Hablar de adaptación es hablar del riesgo de la obsolescencia.
Porque adaptar es arriesgarse.
SIETE
Tan parecidas que son las palabras adolescencia y obsolescencia.
En el Hamlet de Almereyda tenemos las dos cosas. Por primera vez, Hamlet es joven. Las representaciones del pasado lo habían dejado siempre tan adulto, y sus dudas y cuestionamientos estaban teñidas por esa adultez. El Hamlet de Ethan Hawke es vulnerable. Tiene miedo y se le nota. No sabe qué hacer y se le nota. En lugar de enfrentarse a la realidad (y no solo la realidad de la venganza sino la del amor) se escuda en pantallas. El Hamlet de Hawke está filmando todo el tiempo. Filma a Ophelia y se queda absorto mirando la imagen (cuando la verdadera Ophelia está solo unos pasos más allá), se habla a sí mismo, se filma. En vez de espejito, espejito, tenemos un pantallita, pantallita, quien es el más indeciso. Quién es el más perturbado.
OCHO
Las pantallas del Hamlet de Almereyda (también y tan bien ambientado en Manhattan, con letreros luminosos y edificios que en lugar de paredes son solo cristal) transforman el texto de Shakespeare y hoy se siente moderno y obsoleto a la vez. Una contradicción. Como el mismo Hamlet.
Las pantallas escarban en la belleza de la obra: qué significa el duelo, qué significa que algo que queremos no se vaya nunca, no se pueda ir nunca, no queramos que se vaya nunca.
Qué significa la muerte hoy en el Planeta de las Pantallas. Qué significa el duelo de un padre (o un hermano, o un novio, o una hija) en un mundo de miles de fotos tomadas en el celular, de muros de Facebook donde podemos seguir dejando mensajes a alguien que ya no puede leerlos, de videos que funcionan a veces mejor que los recuerdos. Si la diferencia entre el duelo y la melancolía para Freud —y perdonen que me ponga académica por un segundo— era que, en el primero, es posible dejar atrás el pasado y seguir adelante mientras, en el segundo, el pasado se confunde con el presente y solo nos queda un loop de repetición compulsiva, las pantallas y tecnologías que utiliza Almereyda no hacen sino subrayar ese aullido animal que es el duelo.
NUEVE
Y en este mundo de pantallas: ¿qué es un fantasma?

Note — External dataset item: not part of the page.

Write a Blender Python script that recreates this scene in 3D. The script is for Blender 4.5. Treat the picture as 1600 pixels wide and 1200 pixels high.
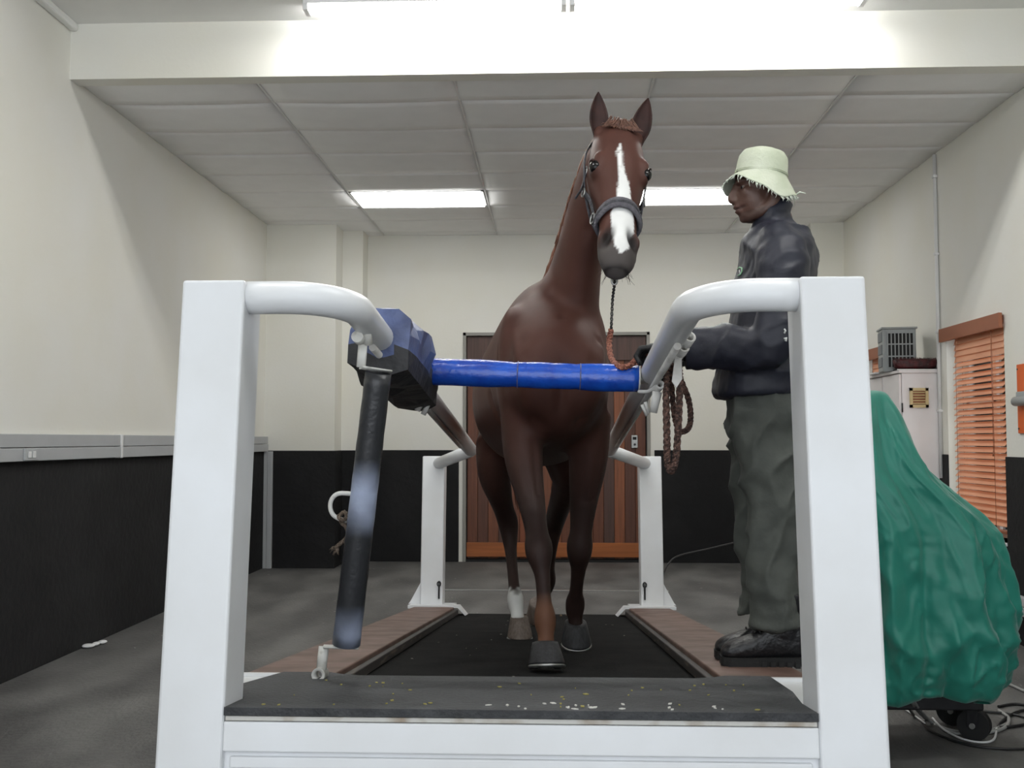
import bpy, bmesh, math, random
import numpy as np
from mathutils import Vector, Matrix, noise as mnoise

random.seed(7)
for _o in list(bpy.data.objects):
    bpy.data.objects.remove(_o)
SC = bpy.context.scene
COL = SC.collection
PI = math.pi

# ------------------------------------------------------------------ camera, sky, exposure
CAM_Z = 1.29
YAW, PITCH, FPX = 0.040, 0.0544, 1600.0
cam_data = bpy.data.cameras.new('camera')
cam_data.sensor_width = 36.0
cam_data.lens = 36.0 * FPX / 1600.0
cam_data.clip_start = 0.05
cam = bpy.data.objects.new('camera', cam_data)
COL.objects.link(cam)
cam.location = (0, 0, CAM_Z)
cam.rotation_euler = (PI / 2 + PITCH, 0, YAW)
SC.camera = cam

world = bpy.data.worlds.new('overcast_daylight')
SC.world = world
world.use_nodes = True
_bg = world.node_tree.nodes['Background']
_bg.inputs[0].default_value = (0.90, 0.95, 1.0, 1)
_bg.inputs[1].default_value = 2.35
SC.view_settings.view_transform = 'Standard'
SC.view_settings.look = 'None'
SC.view_settings.gamma = 1.0
SC.view_settings.use_curve_mapping = False
SC.view_settings.exposure = 0.28
try:
    SC.cycles.use_denoising = True
    SC.cycles.max_bounces = 12
    SC.cycles.diffuse_bounces = 8
    SC.cycles.caustics_reflective = False
    SC.cycles.caustics_refractive = False
    SC.cycles.sample_clamp_indirect = 4.0
except Exception:
    pass

_ROT = Matrix.Rotation(YAW, 3, 'Z') @ Matrix.Rotation(PI / 2 + PITCH, 3, 'X')

def at(px, py, Y):
    """World point at depth Y that a measured photo pixel (1600x1200) shows."""
    d = _ROT @ Vector(((px - 800) / FPX, -(py - 600) / FPX, -1.0))
    k = Y / d.y
    return Vector((d.x * k, Y, CAM_Z + d.z * k))

# ------------------------------------------------------------------ materials
def _nodes(name):
    m = bpy.data.materials.new(name)
    m.use_nodes = True
    nt = m.node_tree
    return m, nt, nt.nodes['Principled BSDF']

def lin(c):
    return tuple(((v / 255) / 12.92 if v / 255 <= 0.04045 else ((v / 255 + 0.055) / 1.055) ** 2.4) for v in c)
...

¿Qué hacemos con los fantasmas?
Tal vez toda adaptación es una casa embrujada.
Tal vez la adaptación es el fantasma que nunca se va.
DIEZ
Una adaptación no es nunca una respuesta.
Una adaptación es una pregunta.
Es la pregunta.
Nota: Este texto fue leído en una mesa sobre Shakespeare y el cine durante la última feria del libro de Guayaquil.